## The task
Take the data below and extract the lines from the one with "Generate a Blender" to the one with "col = sc.collection", inclusive, exactly as written.

## Data shown
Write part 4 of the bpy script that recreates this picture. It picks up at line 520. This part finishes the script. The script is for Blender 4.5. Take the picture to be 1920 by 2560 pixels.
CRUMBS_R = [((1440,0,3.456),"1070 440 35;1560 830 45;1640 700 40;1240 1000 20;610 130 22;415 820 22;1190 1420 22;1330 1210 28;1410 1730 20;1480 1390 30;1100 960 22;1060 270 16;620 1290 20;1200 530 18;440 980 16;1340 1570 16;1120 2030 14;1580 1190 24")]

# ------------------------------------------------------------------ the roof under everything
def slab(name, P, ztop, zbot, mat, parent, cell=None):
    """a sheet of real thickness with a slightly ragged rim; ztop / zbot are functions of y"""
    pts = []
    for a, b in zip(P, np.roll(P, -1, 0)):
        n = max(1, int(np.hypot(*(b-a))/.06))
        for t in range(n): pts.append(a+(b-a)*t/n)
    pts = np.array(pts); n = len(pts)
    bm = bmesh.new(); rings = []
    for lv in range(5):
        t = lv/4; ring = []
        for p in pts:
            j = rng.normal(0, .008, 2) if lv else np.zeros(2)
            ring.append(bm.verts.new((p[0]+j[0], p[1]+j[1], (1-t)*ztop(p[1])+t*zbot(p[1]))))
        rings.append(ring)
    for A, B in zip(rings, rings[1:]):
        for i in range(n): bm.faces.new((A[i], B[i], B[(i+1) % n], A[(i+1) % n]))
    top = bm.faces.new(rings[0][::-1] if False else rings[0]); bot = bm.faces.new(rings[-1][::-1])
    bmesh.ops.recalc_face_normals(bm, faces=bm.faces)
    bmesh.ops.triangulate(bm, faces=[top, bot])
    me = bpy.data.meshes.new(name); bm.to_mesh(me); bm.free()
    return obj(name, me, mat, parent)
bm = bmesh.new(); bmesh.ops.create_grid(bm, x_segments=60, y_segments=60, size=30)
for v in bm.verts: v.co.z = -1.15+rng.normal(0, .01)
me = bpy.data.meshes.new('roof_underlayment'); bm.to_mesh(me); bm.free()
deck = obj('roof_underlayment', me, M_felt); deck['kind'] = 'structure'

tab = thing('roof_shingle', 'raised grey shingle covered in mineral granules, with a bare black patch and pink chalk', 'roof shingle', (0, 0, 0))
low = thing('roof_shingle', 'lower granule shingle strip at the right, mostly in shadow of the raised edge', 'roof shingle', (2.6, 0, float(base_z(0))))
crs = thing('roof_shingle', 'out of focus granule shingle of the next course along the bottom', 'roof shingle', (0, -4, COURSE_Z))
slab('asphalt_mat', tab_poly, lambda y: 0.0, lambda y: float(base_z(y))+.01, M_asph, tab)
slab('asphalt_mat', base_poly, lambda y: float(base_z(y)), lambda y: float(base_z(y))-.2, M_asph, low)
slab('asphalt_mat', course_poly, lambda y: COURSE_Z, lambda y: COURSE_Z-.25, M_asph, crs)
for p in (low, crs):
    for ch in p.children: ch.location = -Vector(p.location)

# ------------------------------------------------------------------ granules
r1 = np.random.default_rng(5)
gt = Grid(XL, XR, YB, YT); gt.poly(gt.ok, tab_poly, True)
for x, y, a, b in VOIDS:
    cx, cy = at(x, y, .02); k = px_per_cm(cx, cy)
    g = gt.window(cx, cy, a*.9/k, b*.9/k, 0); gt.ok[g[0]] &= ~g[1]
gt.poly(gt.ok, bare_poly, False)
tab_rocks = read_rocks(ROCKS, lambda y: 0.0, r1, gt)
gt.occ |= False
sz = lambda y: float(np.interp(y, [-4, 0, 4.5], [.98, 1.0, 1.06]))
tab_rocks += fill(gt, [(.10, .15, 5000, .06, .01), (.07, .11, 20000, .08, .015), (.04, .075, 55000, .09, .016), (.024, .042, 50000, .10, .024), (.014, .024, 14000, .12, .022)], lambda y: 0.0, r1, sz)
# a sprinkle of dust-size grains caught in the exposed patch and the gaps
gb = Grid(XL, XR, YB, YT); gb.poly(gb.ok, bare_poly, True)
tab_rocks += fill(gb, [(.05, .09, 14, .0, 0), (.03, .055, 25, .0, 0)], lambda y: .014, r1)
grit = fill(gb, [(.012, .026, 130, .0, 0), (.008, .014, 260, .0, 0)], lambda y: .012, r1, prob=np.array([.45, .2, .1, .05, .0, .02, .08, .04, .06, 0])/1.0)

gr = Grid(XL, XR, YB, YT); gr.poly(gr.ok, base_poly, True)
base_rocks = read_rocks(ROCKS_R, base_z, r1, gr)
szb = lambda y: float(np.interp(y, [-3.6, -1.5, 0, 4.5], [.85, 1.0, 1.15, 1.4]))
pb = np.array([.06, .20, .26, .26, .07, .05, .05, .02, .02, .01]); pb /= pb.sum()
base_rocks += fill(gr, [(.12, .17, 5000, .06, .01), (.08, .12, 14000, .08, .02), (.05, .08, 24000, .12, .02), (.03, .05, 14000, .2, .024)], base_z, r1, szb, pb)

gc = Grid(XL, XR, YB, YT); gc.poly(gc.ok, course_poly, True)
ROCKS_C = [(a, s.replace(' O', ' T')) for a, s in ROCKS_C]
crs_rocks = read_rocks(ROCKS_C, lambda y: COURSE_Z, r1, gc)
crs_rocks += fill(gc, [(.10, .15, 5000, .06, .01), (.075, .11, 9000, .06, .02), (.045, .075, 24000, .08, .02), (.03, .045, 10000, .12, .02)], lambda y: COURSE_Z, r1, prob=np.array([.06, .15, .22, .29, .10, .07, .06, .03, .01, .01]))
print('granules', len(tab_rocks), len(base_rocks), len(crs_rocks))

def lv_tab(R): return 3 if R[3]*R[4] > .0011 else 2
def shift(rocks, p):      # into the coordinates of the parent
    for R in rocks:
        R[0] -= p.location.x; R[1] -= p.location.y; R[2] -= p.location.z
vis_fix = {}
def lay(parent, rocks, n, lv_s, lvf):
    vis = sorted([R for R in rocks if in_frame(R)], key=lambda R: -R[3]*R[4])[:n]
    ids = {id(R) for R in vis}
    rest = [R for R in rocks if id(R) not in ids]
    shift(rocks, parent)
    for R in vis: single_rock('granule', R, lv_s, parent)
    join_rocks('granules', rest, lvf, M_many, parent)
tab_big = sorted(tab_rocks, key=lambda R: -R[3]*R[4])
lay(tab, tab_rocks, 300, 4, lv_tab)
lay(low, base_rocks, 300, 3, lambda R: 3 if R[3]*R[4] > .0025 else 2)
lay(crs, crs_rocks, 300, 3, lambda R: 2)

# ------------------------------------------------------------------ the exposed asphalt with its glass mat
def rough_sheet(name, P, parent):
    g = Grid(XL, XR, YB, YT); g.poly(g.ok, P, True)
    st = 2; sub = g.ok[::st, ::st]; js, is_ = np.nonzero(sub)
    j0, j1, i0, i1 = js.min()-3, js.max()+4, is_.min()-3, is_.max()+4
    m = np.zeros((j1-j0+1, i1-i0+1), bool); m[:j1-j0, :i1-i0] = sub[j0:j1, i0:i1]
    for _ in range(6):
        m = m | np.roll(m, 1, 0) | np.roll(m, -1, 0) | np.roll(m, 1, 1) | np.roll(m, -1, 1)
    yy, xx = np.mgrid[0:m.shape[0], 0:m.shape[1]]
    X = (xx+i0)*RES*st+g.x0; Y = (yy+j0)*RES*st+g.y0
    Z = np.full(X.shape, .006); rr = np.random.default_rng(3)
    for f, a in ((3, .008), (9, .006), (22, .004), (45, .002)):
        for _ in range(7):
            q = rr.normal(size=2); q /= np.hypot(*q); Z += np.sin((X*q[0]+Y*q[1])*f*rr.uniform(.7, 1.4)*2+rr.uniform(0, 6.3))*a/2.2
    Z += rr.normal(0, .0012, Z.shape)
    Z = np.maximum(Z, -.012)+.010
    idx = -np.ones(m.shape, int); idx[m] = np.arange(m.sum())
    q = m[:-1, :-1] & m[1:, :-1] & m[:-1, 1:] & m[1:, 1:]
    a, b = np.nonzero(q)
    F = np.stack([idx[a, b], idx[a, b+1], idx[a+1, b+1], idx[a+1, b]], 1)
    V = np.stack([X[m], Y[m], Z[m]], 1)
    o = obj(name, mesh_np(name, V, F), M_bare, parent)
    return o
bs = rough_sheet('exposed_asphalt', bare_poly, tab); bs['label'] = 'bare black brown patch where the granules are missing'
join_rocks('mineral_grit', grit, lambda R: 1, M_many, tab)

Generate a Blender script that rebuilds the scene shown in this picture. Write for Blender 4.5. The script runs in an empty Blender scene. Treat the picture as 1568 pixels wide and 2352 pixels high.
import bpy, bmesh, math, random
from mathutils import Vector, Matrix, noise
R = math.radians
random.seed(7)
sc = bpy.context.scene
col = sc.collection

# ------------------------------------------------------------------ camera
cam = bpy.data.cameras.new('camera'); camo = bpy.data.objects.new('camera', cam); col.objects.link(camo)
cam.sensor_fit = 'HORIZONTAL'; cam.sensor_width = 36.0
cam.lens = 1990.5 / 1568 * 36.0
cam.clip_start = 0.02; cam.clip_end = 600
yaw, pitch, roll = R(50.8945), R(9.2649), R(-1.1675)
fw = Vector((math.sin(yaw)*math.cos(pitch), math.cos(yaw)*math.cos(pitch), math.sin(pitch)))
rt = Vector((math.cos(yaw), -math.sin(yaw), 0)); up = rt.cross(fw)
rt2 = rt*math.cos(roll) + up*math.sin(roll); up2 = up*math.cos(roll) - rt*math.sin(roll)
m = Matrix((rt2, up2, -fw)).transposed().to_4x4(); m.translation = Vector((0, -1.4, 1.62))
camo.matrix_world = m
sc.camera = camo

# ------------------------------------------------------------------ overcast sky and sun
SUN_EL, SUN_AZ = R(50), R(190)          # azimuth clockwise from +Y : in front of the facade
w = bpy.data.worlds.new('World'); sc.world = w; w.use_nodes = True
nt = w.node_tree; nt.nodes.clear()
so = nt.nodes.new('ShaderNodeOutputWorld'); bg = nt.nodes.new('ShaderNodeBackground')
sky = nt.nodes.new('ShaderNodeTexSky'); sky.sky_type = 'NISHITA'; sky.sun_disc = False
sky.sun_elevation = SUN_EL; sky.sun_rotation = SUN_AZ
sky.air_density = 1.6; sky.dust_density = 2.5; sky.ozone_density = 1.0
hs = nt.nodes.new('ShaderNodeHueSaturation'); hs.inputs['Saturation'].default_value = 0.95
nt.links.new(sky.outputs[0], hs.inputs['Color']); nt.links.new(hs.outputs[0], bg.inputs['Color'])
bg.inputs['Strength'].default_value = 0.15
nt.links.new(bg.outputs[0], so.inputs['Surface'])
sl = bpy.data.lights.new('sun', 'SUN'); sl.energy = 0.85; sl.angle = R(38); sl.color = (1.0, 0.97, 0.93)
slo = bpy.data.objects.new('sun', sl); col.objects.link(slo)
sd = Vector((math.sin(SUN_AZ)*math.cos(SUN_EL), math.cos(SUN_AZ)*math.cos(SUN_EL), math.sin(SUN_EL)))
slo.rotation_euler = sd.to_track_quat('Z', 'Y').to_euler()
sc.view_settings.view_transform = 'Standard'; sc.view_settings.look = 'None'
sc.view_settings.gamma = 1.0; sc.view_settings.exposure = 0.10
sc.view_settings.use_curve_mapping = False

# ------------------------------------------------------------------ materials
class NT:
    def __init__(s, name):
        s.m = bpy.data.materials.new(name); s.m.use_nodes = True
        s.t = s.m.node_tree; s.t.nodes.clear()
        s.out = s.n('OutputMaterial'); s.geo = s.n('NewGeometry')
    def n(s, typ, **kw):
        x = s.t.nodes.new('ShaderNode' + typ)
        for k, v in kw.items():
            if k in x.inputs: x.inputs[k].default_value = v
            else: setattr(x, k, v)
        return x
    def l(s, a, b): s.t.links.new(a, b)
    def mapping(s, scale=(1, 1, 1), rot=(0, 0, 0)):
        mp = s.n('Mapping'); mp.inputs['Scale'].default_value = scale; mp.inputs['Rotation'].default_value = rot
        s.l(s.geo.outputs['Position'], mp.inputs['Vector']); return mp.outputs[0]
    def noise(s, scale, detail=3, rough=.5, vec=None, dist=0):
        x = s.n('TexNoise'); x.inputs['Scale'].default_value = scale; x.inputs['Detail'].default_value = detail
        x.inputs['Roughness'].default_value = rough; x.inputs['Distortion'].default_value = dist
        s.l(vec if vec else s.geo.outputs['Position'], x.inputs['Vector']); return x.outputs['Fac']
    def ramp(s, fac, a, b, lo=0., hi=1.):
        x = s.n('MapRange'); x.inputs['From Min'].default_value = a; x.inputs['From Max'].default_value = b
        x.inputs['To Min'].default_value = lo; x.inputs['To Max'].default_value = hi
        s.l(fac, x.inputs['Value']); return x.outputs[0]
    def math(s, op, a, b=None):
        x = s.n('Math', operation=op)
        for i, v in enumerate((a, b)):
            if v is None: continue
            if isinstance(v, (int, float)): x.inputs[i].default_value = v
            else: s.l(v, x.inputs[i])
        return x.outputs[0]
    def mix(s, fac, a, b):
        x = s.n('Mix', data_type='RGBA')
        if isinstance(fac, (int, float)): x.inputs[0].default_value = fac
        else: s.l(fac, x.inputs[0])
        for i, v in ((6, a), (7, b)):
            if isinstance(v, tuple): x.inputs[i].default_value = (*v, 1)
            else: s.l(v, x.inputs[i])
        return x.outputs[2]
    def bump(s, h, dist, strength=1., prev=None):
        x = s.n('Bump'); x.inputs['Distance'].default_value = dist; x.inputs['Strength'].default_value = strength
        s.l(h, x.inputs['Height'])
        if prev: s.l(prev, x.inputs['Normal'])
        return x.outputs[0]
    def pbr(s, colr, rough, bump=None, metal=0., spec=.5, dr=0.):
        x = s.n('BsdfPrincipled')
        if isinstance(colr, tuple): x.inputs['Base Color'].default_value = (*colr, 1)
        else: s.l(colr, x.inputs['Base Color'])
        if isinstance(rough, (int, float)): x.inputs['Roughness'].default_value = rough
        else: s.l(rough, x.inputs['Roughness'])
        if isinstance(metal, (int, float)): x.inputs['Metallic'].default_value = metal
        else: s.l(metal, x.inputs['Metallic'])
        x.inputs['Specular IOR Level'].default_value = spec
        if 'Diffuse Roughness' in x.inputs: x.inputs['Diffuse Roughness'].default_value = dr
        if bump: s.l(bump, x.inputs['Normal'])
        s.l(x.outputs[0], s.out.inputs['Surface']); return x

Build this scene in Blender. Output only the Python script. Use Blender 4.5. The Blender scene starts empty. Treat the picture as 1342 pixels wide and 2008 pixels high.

## Response for this exercise
Generate a Blender script that rebuilds the scene shown in this picture. Write for Blender 4.5. The script runs in an empty Blender scene. Treat the picture as 1568 pixels wide and 2352 pixels high.
import bpy, bmesh, math, random
from mathutils import Vector, Matrix, noise
R = math.radians
random.seed(7)
sc = bpy.context.scene
col = sc.collection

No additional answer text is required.